-------- Given data --------
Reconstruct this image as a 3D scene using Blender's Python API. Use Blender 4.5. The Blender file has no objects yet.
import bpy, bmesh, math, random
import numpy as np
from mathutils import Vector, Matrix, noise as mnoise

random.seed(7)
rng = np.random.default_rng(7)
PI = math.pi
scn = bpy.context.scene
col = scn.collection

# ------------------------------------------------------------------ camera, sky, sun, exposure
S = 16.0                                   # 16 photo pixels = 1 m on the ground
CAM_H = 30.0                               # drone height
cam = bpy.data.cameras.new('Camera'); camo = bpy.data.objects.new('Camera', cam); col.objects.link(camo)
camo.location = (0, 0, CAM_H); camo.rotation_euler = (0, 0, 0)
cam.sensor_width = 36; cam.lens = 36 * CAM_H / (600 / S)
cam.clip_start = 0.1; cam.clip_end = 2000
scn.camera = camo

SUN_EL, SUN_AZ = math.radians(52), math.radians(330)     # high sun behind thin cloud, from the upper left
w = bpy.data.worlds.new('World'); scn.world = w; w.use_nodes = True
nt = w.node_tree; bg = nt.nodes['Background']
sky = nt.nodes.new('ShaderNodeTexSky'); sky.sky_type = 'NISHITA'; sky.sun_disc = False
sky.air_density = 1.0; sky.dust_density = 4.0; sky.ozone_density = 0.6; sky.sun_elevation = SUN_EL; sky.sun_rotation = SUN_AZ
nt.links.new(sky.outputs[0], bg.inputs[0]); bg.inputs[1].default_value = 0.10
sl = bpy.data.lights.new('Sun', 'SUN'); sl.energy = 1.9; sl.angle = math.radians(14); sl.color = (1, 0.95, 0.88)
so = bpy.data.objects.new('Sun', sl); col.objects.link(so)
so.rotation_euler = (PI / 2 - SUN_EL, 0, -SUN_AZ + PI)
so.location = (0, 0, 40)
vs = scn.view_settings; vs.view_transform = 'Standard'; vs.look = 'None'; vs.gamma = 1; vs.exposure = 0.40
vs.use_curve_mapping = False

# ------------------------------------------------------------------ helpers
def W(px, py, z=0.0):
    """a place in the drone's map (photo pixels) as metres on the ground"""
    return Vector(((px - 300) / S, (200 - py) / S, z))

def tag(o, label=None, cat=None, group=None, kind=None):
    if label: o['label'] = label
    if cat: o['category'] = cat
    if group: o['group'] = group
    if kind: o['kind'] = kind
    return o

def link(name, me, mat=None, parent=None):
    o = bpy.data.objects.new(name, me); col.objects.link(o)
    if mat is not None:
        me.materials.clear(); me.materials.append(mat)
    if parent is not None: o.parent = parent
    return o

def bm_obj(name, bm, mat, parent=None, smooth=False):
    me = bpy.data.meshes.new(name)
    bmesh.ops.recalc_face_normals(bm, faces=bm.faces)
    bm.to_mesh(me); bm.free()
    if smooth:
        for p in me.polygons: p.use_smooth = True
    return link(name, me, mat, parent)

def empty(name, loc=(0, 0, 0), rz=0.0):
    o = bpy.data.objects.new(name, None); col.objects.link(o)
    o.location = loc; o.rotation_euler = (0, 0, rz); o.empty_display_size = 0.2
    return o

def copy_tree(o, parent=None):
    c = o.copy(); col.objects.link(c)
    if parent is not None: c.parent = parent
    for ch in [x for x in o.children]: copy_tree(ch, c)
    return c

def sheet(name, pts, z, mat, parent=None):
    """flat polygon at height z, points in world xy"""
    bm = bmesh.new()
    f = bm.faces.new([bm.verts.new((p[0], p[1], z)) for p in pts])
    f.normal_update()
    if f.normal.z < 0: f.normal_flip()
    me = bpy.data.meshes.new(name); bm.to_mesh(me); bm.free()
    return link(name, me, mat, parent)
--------
## To be done
Quote the listing above from its first line to the line with "scn.camera = camo", inclusive, and add nothing.

## The output
Reconstruct this image as a 3D scene using Blender's Python API. Use Blender 4.5. The Blender file has no objects yet.
import bpy, bmesh, math, random
import numpy as np
from mathutils import Vector, Matrix, noise as mnoise

random.seed(7)
rng = np.random.default_rng(7)
PI = math.pi
scn = bpy.context.scene
col = scn.collection

# ------------------------------------------------------------------ camera, sky, sun, exposure
S = 16.0                                   # 16 photo pixels = 1 m on the ground
CAM_H = 30.0                               # drone height
cam = bpy.data.cameras.new('Camera'); camo = bpy.data.objects.new('Camera', cam); col.objects.link(camo)
camo.location = (0, 0, CAM_H); camo.rotation_euler = (0, 0, 0)
cam.sensor_width = 36; cam.lens = 36 * CAM_H / (600 / S)
cam.clip_start = 0.1; cam.clip_end = 2000
scn.camera = camo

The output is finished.